US: Cisco files WARN notices cutting 471 California jobs in an AI-driven restructuring
236 cuts in San José, 154 in Milpitas, 81 in San Francisco, part of a sub-4,000 global reduction; terminations start July 13 despite a strong revenue quarter
리스트에 추가
아직 리스트가 없습니다.
Summary
Cisco filed California WARN notices at the end of June 2026 eliminating 471 jobs, concentrated in software engineering, product management and design, with 236 cuts in San José, 154 in Milpitas and 81 in San Francisco. Employees received notices on 14 May, with terminations starting 13 July. The California cuts are part of a planned global reduction of fewer than 4,000 roles, under 5% of Cisco's roughly 86,200-person workforce, as the company redirects spending toward AI. The cuts landed despite Cisco posting one of its strongest revenue quarters in years, fitting a 2026 pattern in which AI investment is the most-cited reason for tech layoffs.
The split
US tech coverage reads the cuts as routine restructuring toward AI, noting the strong quarter that accompanied them. Indian tech press, writing for a workforce heavily exposed to US tech employment, foregrounds the contradiction of record revenue paired with engineering layoffs and the "AI push" justification. The framing gap matters: what US outlets call reallocation, offshore-facing coverage reads as a structural signal about who AI displaces.
By the numbers
- 471, California jobs cut (236 San José, 154 Milpitas, 81 San Francisco).

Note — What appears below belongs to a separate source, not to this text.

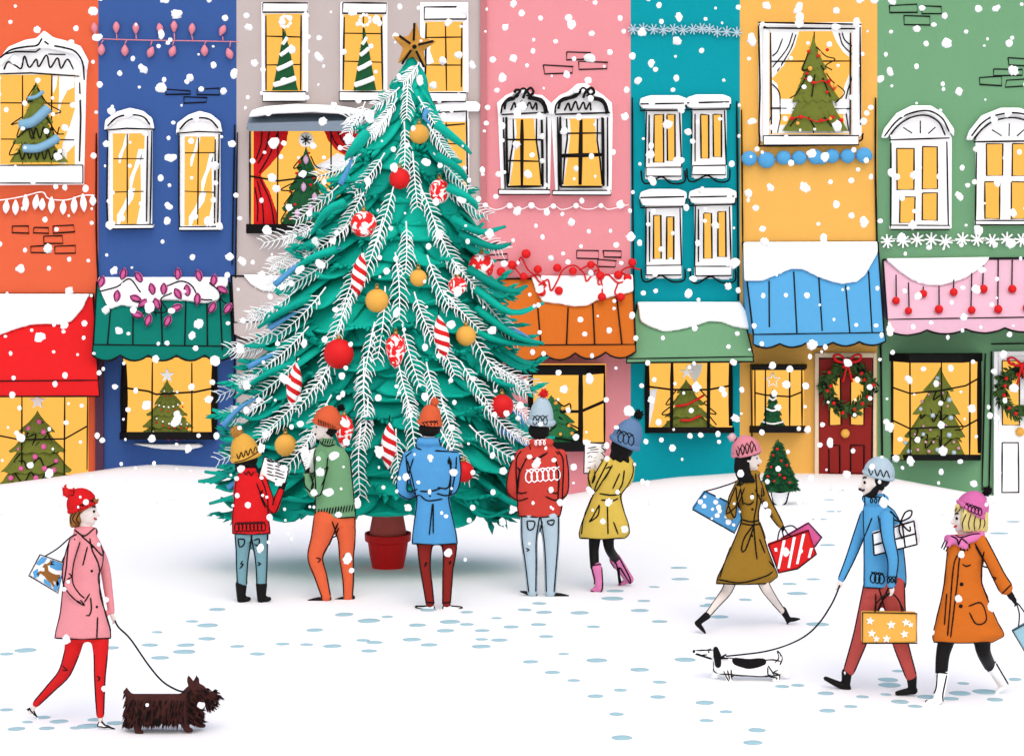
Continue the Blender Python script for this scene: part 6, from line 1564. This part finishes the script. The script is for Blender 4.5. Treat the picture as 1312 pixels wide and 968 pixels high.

- <4,000, planned global reduction (under 5% of staff).
- ~86,200, Cisco's workforce.
- May 14 notice, July 13 termination start.
- Software engineering, the most-cut function.
Why it matters
Layoffs justified by AI even in a strong quarter mark a shift from cost-cutting to deliberate reallocation, and engineering roles leading the cuts undercuts the assumption that AI displaces support functions first. Microsoft is separately reported to be preparing thousands of cuts across Xbox, sales and consulting as its fiscal year opens, part of the same wave.
What to watch
- Whether Microsoft's reported July cuts are confirmed and their scale.
- Whether AI-cited layoffs keep hitting engineering rather than support roles.
- The pace of Cisco's remaining sub-4,000 global reduction.